In reaching the above conclusions and in passing upon the question as to whether or not the plaintiff made a sub-missible case of failure to swerve, we are mindful of the fact that we must consider
It is established law that a defendant, after receiving actual or constructive notice of the imminent peril of the other party, must have had the present ability, with the means at hand, to have averted the impending injury without injury to himself or others. Banks v. Morris & Co., 302 Mo. 254, 257 S.W. 482; Yarrington v. Lininger, Mo., 327 S.W.2d 104. All we have is the uncontradicted evidence that the defendant did slacken his speed and did swerve. He swerved to the right rather than to the left. At the time he swerved Biehle’s car was directly ahead of him entering the northbound lane, and to defendant’s left was a southbound lane for oncoming traffic. Under such circumstances it would appear that he chose the course that any motorist would have chosen under the same circumstances.
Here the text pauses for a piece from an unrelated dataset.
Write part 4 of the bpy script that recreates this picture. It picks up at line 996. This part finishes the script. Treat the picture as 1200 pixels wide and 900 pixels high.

It may be possible that if La-Chance had been able to nicely calculate the speed with which Biehle would proceed to cross he could have turned left and passed behind Biehle’s car. However, the plaintiff had the duty to make her case, to remove it from the field of conjecture and establish it by substantial evidence of probative value or by inferences reasonably drawn from the evidence. Vietmeier v. Voss, Mo., 246 S.W.2d 785. Evidence that some other course than that taken by the defendant would possibly have averted the accident was not enough and did not meet the quantum of proof required of the plaintiff. Shaw v. Griffith, Mo.App., 291 S.W.2d 230; Bauman v. Conrad, Mo.App., 342 S.W.2d 284; Allen v. Hayen, Mo., 320 S.W.2d 441. In Breshears v. Myers, Mo., 266 S.W.2d 638, l. c. 640, the Missouri Supreme Court stated when considering a somewhat similar situation:
“ * * * As the situation developed it probably would have been better if he had changed its course to the left. However, as we said in Vietmeier v. Voss, Mo.Sup., 246 SW.2d, loc. cit. 789, where it was contended that the defendant therein who attempted to avoid the plaintiff by swerving, should have sounded his horn: ‘Inasmuch as in the available time it was possible to do only one of the two things, and defendant did do one of those two things, it was not negligence for defendant not to have done the other thing.’ * * *»
In summary, the evidence presented is simply void of any proof that the defendant was negligent in any of the respects with which he was charged and plaintiff failed to make a case properly submissible to the jury. The judgment is therefore reversed.